Câmeras de reconhecimento facial
“Nós temos a intenção de implementar aqui o projeto que tem em São Paulo, de reconhecimento facial [que utiliza Inteligência Artificial], todas as boas iniciativas no Brasil ou fora dele, nós vamos buscar para trazer para Belo Horizonte, no objetivo de melhorar a segurança do belorizontino. Todas as experiências exitosas tem que ser copiadas, tem que ser multiplicadas. Já há um processo em andamento e eu vou ter o prazer de implementar, depende obviamente de algumas soluções de tecnologia. Nem todas as câmeras estão aptas, então, a gente tem que ser uma solução de software, que permita o máximo de câmeras possível fazer isso. É de médio prazo para gente implementar. O objetivo é mandar um recado muito claro: se você for bandido e procurado, não venha para Belo Horizonte. Esse é meu recado. Aqui não é lugar para você vir”.

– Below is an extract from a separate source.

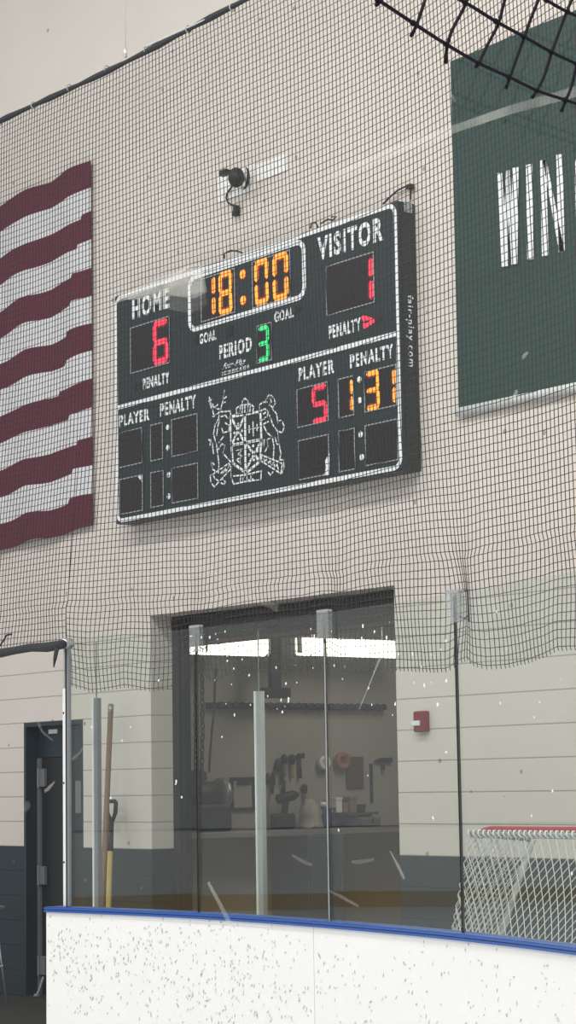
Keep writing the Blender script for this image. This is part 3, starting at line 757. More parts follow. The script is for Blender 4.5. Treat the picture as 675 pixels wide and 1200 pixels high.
# joints with clips
for i, jx in enumerate(JX[1:4]):
    y = curve_at(jx)
    r = thing('glass_joint', (jx, y, ZC), ('dark seam between the two left glass panes, clear clip on top', 'dark seam in front of the middle of the workshop opening, clear clip on top', 'dark seam beside the hockey goal, clear clip on top')[i], 'glass joint', 'upright seams between the glass panes')
    b = MB().box((jx - 0.004, y - 0.007, ZC), (jx + 0.004, y + 0.007, GT - 0.01)); b.build('gasket', M['gasket'], r)
    if i == 1:
        b = MB().box((jx + 0.004, y - 0.011, ZC), (jx + 0.010, y - 0.007, GT - 0.15)); tag(b.build('edge_strip', M['alu'], r), 'bright edge strip')
    b = MB().box((jx - 0.045, y - 0.016, GT - 0.13), (jx + 0.045, y - 0.0095, GT + 0.015), 0.003); b.box((jx - 0.045, y + 0.0095, GT - 0.13), (jx + 0.045, y + 0.016, GT + 0.015), 0.003)
    cl = b.build('clip', M['clip'], r)
    b = MB().box((jx - 0.045, y - 0.017, GT + 0.004), (jx + 0.045, y + 0.017, GT + 0.018), 0.003); b.build('clip_top', M['alu'], cl)
    b = MB().tube([(jx + 0.01, y + 0.02, GT + 0.01), (jx + 0.055, y + 0.03, GT + 0.012), (jx + 0.06, y + 0.03, GT - 0.13)], 0.005, 6); b.tube([(jx + 0.005, y + 0.02, GT - 0.1), (jx + 0.03, y + 0.025, GT - 0.115), (jx + 0.055, y + 0.03, GT - 0.1)], 0.004, 6)
    b.build('tie_hook', M['gasket'], r)
# end post at the gate
pe = on_z(75.5, 1063, ZC); px, py = pe.x - 0.01, curve_at(pe.x)
r = thing('end_post', (px, py, ZC), 'tall white and grey metal post at the left end of the glass', 'post')
b = MB().box((px - 0.036, py - 0.016, ZC), (px - 0.010, py + 0.006, ZC + 1.24), 0.003); tag(b.build('white_channel', M['alupaint'], r), 'white channel face')
b = MB().box((px - 0.010, py - 0.012, ZC), (px + 0.008, py + 0.002, ZC + 1.49)); tag(b.build('dark_gap', M['gasket'], r), 'dark gap line')
b = MB().box((px + 0.008, py - 0.016, ZC), (px + 0.026, py + 0.006, ZC + 1.49), 0.003); b.build('grey_channel', M['hinge'], r)
b = MB().box((px - 0.026, py - 0.014, ZC + 1.24), (px - 0.012, py + 0.002, ZC + 1.48), 0.002); tag(b.build('upper_strip', M['alu'], r), 'bright narrow upper strip')
b = MB().lathe((px + 0.01, py - 0.045, ZC + 1.5), (0, 1, 0), [(0.022, 0), (0.03, 0.01), (0.03, 0.06), (0.02, 0.07)], 16); b.build('end_cap', M['alu'], r, True)
for k in range(4): pass
b = MB()
for zz in (0.25, 0.7, 1.1): MB().lathe((px - 0.022, py - 0.016, ZC + zz), (0, -1, 0), [(0.006, 0), (0.006, 0.003), (0.003, 0.005)], 8).build('screw', M['gasket'], r)
# slim stanchions standing behind the glass
for (u, v, w, lab) in ((113, 818, 0.05, 'slim grey metal upright behind the left glass pane, beside the wooden stick'), (303.5, 810, 0.052, 'slim pale metal upright standing before the workshop opening')):
    tp = on_y(u, v, -1.95); x, y = tp.x, -1.95
    r = thing('stanchion', (x, y, 0), lab, 'post', 'slim uprights behind the glass')
    b = MB().box((x - w / 2, y - 0.02, 0), (x - w / 2 + 0.012, y + 0.02, tp.z), 0.002); b.build('flange', M['alupaint'], r)
    b = MB().box((x - w / 2 + 0.012, y - 0.012, 0), (x + w / 2, y + 0.02, tp.z), 0.002); b.build('channel', M['alu' if u > 200 else 'hinge'], r)
    b = MB().box((x - 0.003, y - 0.003, tp.z), (x + 0.003, y + 0.003, on_y(u + 1, 752 if u < 200 else 738, y).z)); b.build('upper_rod', M['hinge'], r)
    b = MB().box((x - 0.06, y - 0.05, 0), (x + 0.06, y + 0.05, 0.012), 0.002); b.build('foot_plate', M['hinge'], r)

# padded rail from the end post to the left
e0 = on_z(74, 755, GT - 0.03); e1 = on_z(0, 764.5, GT - 0.03); dv = (e1 - e0)
pts = [e0 + dv * (k * 0.25) + Vector((0, 0, -0.006 * math.sin(k * 2.1))) for k in range(0, 24)]
r = thing('padded_rail', (e0.x, e0.y, GT - 0.03), 'thick black padded rail running left from the top of the post', 'rail')
b = MB().tube(pts, [0.026 + 0.003 * math.sin(k * 1.7) for k in range(len(pts))], 12); b.build('padding', M['rope'], r, True)
b = MB().tube([e0 + Vector((-0.035, -0.02, -0.02)), e0 + Vector((-0.04, -0.03, -0.08)), e0 + Vector((-0.055, -0.03, -0.13))], [0.014, 0.011, 0.003], 8); b.build('tape_tail', M['rope'], r, True)
b = MB().tube([e1 + Vector((-0.02, 0, 0.03)), e1 + Vector((0.03, 0, 0.06)), e1 + Vector((0.08, 0, 0.1)), e1 + Vector((0.14, 0, 0.1))], 0.005, 6); b.build('loose_cord', M['twine'], r, True)

# =================================================================== PROTECTIVE NET
NY = 0.07
def ny(x): return curve_at(x) + NY
hem_px = [(84, 795), (100, 802), (118, 807), (140, 804), (160, 799.5), (190, 804), (215, 800), (235, 787), (245, 785), (262, 792), (285, 786), (305, 783), (330, 786), (360, 790), (378, 778), (388, 776), (405, 785), (430, 786), (460, 783), (500, 783), (522, 782), (536, 771), (548, 767), (556, 773), (572, 777), (590, 776), (612, 772), (640, 764), (655, 757), (675, 757), (700, 760), (740, 752)]
HX = []
for u, v in hem_px:
    y = -2.55
    for _ in range(5): q = on_y(u, v, y); y = ny(q.x)
    HX.append((q.x, q.z))
def hem(x):
    if x < HX[0][0]: return GT - 0.05 if x < HX[0][0] - 0.5 else HX[0][1]
    for (a, za), (c, zc_) in zip(HX[:-1], HX[1:]):
        if a <= x <= c: return za + (zc_ - za) * (x - a) / (c - a)
    return HX[-1][1]
q = on_y(155, 68, -2.5)
ZN = on_y(155, 68, -2.56).z
SX_, SP = 0.034, 0.036
xa, xb = -6.0, 4.2
XP = HX[0][0] + 0.03                                   # the end post: left of it the net is tied to the padded rail
nc = int((xb - xa) / SX_); hm = sum(z for _, z in HX) / len(HX); nr = int(round((ZN - hm) / SP))
def ytop(x): return -2.56 - 0.05 * max(0.0, x - 0.5) ** 2
def netpt(i, j):
    x = xa + i * SX_; z = ZN - j * (ZN - hm) / nr
    zb = z; f = (ZN - z) / (ZN - GT); f = max(0.0, min(1.0, f))
    if x > XP: z += (hem(x) - hm) * max(0.0, min(1.0, 1 - (zb - hm) / 0.75)) ** 1.5
    z += 0.010 * math.sin(x * 2.3 + j * 0.05) * min(1, j / 8)
    dx = 0.010 * math.sin(zb * 2.2 + x * 1.5) * min(1, j / 8) + 0.09 * (zb - 4.0) * max(0, min(1, (1.6 - x) / 2.5)) * math.exp(-((zb - 2.9) / 1.3) ** 2) * (1 if x > XP else 0.6)
    for jx in JX[1:4]:
        e = math.exp(-((x - jx) / 0.16) ** 2); dx -= 0.55 * (x - jx) * e * math.exp(-((zb - GT + 0.05) / 0.28) ** 2)
        z -= 0.02 * e * math.exp(-((zb - 2.75) / 0.3) ** 2)
    yy = ytop(x) + (ny(x) - ytop(x)) * f
    yy += 0.012 * math.sin(x * 3 + zb * 1.5) * math.exp(-((zb - 4) / 1.6) ** 2)
    if zb < GT + 0.2: yy += 0.010 * math.sin(zb * 9 + x * 7)
    return Vector((x + dx, yy, z + random.gauss(0, 0.0007)))
G = [[netpt(i, j) for j in range(nr + 1)] for i in range(nc + 1)]
def live(i, j): return xa + i * SX_ > XP or G[i][j].z > GT - 0.05
b = MB(); TR = 0.0024
for i in range(nc + 1):
    P = [G[i][j] for j in range(nr + 1) if live(i, j)]
    b.tube(P + [P[-1] + Vector((0.004, 0, -0.018))], TR, 3, caps=False)
for j in range(nr + 1):
    P = [G[i][j] for i in range(nc + 1) if live(i, j)]
    if len(P) > 1: b.tube(P, TR * 0.9, 3, caps=False)
net = b.build('protective_net', M['nettwine']); tag(net, 'fine black protective netting hanging in front of the wall above the boards', 'netting')
# cable the net hangs from
r = thing('net_cable', ((xa + xb) / 2, -2.5, ZN), 'black rope and cable along the top edge of the netting', 'cable')
pts = [Vector((x, ytop(x), ZN + 0.010 * math.sin(x * 2.2) + 0.004)) for x in lins(xa, xb, 60)]
b = MB().tube(pts, [0.016 + 0.004 * math.sin(k * 1.9) for k in range(len(pts))], 8); b.build('rope', M['rope'], r, True)
b = MB().tube([Vector((x, ytop(x) - 0.012, ZN + 0.012 + 0.010 * math.sin((x - xa) * 2.6))) for x in lins(on_y(172, 60, -2.56).x, on_y(246, 23, -2.56).x, 30)], 0.006, 6); tag(b.build('bright_wire', M['wire'], r, True), 'bright steel wire')
for k in range(24):
    x = xa + 0.2 + k * 0.42; c = Vector((x, ytop(x), ZN + 0.008))
    MB().tube([c + Vector((0, 0.019 * math.cos(a), 0.021 * math.sin(a))) for a in [2 * math.pi * q_ / 10 for q_ in range(10)]], 0.004, 6, closed=True).build('hanger_ring', M['dimvinyl'], r, True)
hx = on_y(157, 66, -2.5).x
b = MB().tube([(hx, ytop(hx), ZN + 0.03), (hx + 0.003, ytop(hx), ZN + 1.2), (hx, ytop(hx), ZN + 3.2)], 0.003, 6); b.tube([(hx, ytop(hx), ZN + 0.025), (hx, ytop(hx), ZN + 0.08)], 0.01, 8)
tag(b.build('hanger_wire', M['wire'], None, True), 'thin bright wire rising from the net cable at upper left', 'wire')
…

Combate à violência contra a mulher
“Eu quero incrementar as ações de proteção à mulher. Ideias. Não, não [tem nenhum projeto específico ainda]. Eu quero me aproximar da delegacia de mulheres para poder fazer coisas juntos. A Lei Maria da Pena tem que ser mudada. Porque ela não protege a mulher mais. Aliás, nem sei se ela protegeu algum dia, mas do jeito que está, ela não protege. Se você me perguntar o que tem que fazer, não sei. Sinceramente, não sei. Mas se você perguntar para as delegadas, para a promotora dos juízes, elas devem saber, elas devem ter boas sugestões. Porque quantas vezes você já viu uma mulher morrer com o papel no bolso? A mulher tinha medida protetiva e morreu. Então, quer dizer, nós precisamos de mudanças que protejam efetivamente a mulher. Dar um 38 para cada mulher com medida protetiva? Não sei se é isso não, nem estou defendendo isso, longe disso. Mas tem que ver qual a medida. A lei tem que ser temida. A lei tem que ser dura e ser temida. Porque se a lei não for dura e se ela não for temida, infelizmente, você não consegue dar um basta na criminalidade. Porque o bandido hoje não tem medo da lei no Brasil. A sociedade precisa de uma série de coisas e a lei de proteção à mulher precisa ser revista”.